Some of the bathroom scribbles are so touching and profound, they have the ability to stand on their own. They are prime examples of the best UCLA has to offer. Take this pearl of wisdom left by a scholar known to the outside world as Tay Q. “The last man standing will ask if the game was worth the candle.” I cannot come up with words to describe how true that is.
This was brilliantly countered by Jizzman’s searing retort, “Just as you would not judge Ceaser (great use of artistic license) for Rome, you don’t judge a country for its government. If you want a one-world government, dial 66#.” I agree Jizzman! Or as your unnamed compatriot wrote in the next stall, “My balls are bigger than yours.” Amen to that.

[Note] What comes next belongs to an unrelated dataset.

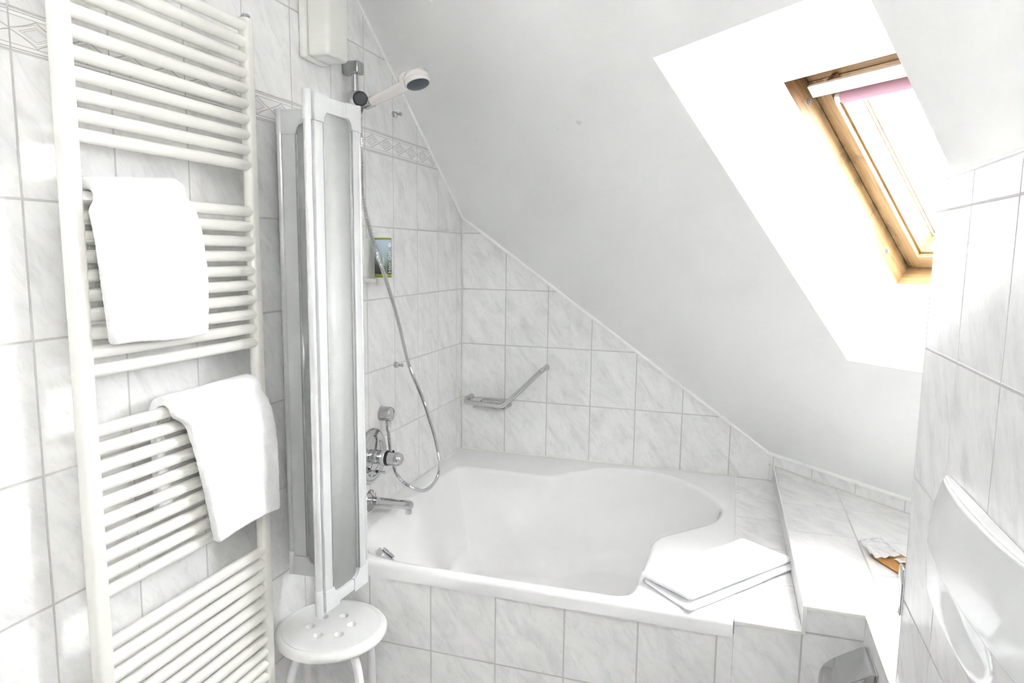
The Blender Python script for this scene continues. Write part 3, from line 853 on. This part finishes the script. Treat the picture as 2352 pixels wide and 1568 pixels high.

What is one to take from this display of crapulence? The picture painted of UCLA based on the incoherent ramblings on bathroom stalls is clearer than just-flushed toilet water: our campus is obviously composed of flexible, racist, nationalistic, homoerotic, homophobic, fraternity-hating individuals with bad penmanship, who are adept at drawing enlarged pictures of genitalia, doing lots of drugs, forcing words to rhyme even if they don’t, and leaving phone numbers of considerate girls who are willing to “give you a good time.” Nothing you weren’t aware of already.
Remember then, next time you are at your most vulnerable and just happen to have a pen or some sharp object around, leave your mark. Become a part of a campus-wide discourse, and prove to anybody else who has to relieve themselves that you too can be ridiculous. Do not miss out on the knowledge that comes from the combination of bowels and vowels.
After all, as “Fat-Man-Bill” told me on the second floor of Powell, “Knowledge is Power!” Preach on, Fat-Man-Bill.